「虚構の物語の言説は、それがエクリチュールであるが故に、とりわけて先に触れた解釈の問題を引き起こす。受信者が発話者と共有する状況の抽象度が高いため、解釈の自由度が高くなるのである。ここで受信者、読者は不在の発信者、作者と「虚構の存在者」について自ら想像を巡らして解釈せねばならない。だがこの解釈の問題は先述のとおり、エクリチュールには多かれ少なかれ常につきまという。そもそも原理的には、あるエクリチュールの受け手は、その作者が誰なのか、を、またその指示対象が何を意味するのか、その指示対象が果たしていつかどこかで本当に存在したことのあるものなのかどうか(つまりそのエクリチュールの内容が真実なのか虚構なのか)、を確証する方法を持ち合わせてはいないのである。我々になし得るのは推測することだけであるし、それで十分だ、と言うしかない。

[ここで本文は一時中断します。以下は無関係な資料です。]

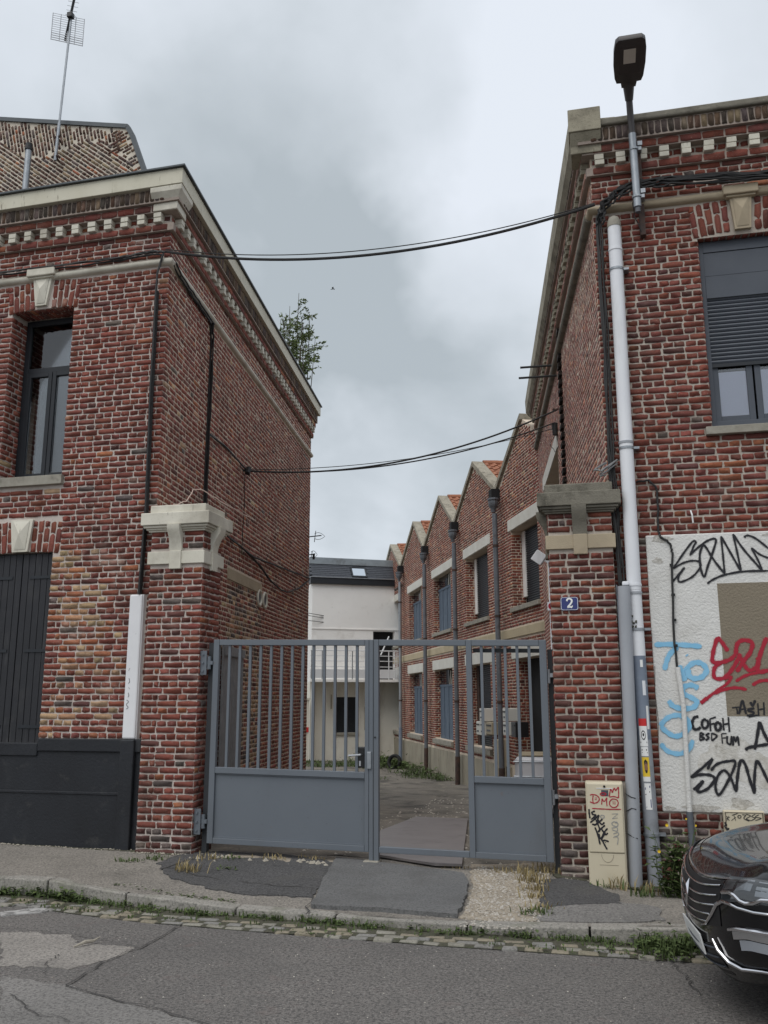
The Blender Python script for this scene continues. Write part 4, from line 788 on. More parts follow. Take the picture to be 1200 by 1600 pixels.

すでにみてきたように、エクリチュールに担われた発話は、時空内に分散した不特定多数の誰かに向けて語りかけることができる。ここでいう不特定多数とは厳密に言えば、その発話者の所属するコミュニケーション・ネットワークに関わっている、その受け手となり得て、そして他の発話の主体となり得るものすべて、であって、完全に不特定というわけではない。しかし、この「その受け手となり得て、そして他の発話の主体となり得るもの」の具体的内容は発話の遂行、この場合には作者にとってどこの誰ともしれない読者にそれが届くまでは、誰が、あるいは何がその中に数えいれられるのか、を前もって特定することは不可能である(だからこそやはり「不特定」なのだ)。エクリチュールはこのようにして、その担う発話が未完了なままに漂っていることができる。
結論は明らかであろう。このようなエクリチュールの浮遊性が、それをして「虚構の存在者」を指示することを可能ならしめる。そして「虚構の存在者」が本当に虚構の(非)存在者であるのかどうか、は読み手にとってはしばしば確証できない。「これは虚構だ」という、我々が物語を読むときに持つ信念もたかだか規約でしかない。
そして、これが規約であればこそ、我々が物語を読むときの「これは虚構だ」という留保付けは、一見したところと異なってきわめてシリアスなものなのである。浮遊するエクリチュールは、一見逆説的にもそれが浮遊しているからこそ、強固な客観性と公共性をコミュニケーション・ネットワークに与える。しかし、その文脈から自由な客観性、つまり公共性は、通常の発話の場面におけるコミュニケーションの文脈的な客観性、つまり状況性に比したとき、主体に対して大きな試練を与える。発話の主体、書き手は不特定の受け手、読み手に対して通常以上に自らの意図を正しく伝える努力を払ったうえで、なお必然的に生じる誤解、解釈の多義性に耐えねばならず、逆に受け手、読み手の側は不透明なエクリチュールの向こう側にある書き手の意図やそこに描かれた内容について想像を巡らして正しい解釈へと努力を積まねばならない。そして、こうしたエクリチュールの試練は、虚構の物語の経験において最もきびしいものとなり得るのだ。虚構とは、解釈の多義性の極点に位置する現象である。それ故に虚構は逆に「虚構の(非)存在者」をも指示してしまうことができるエクリチュールの客観性、コミュニケーションの事実性をはっきりと照射し、コミュニケーションが人々の共同によって成り立っていることを否応もなく我々に思い知らせる。しかし、それだけではない。
我々が虚構、端的に現実ではないもの、不在のものについてかくのごとく語り得るということ、それどころか呼びかける(振りをする)ことさえできるということは、我々のエクリチュールが穴だらけであること、忘れ去られた書き手や未だ来たらぬ読み手、現実に存在しているとも存在していないともつかぬ指示対象のための席がそこには無数に空いていて、それでもエクリチュールの連鎖、コミュニケーション・ネットワークは破れることなく続いていく、ということをも意味する。
このように考えるならば、我々がナンセンスな発話を行なうことができ、虚構の物語を紡ぐことができるということさえも、我々が未だ出会ってはいないが、しかし客観的に宇宙のどこかで生起している事実に出会うための準備としてあるのだ、とさえ言い得る。」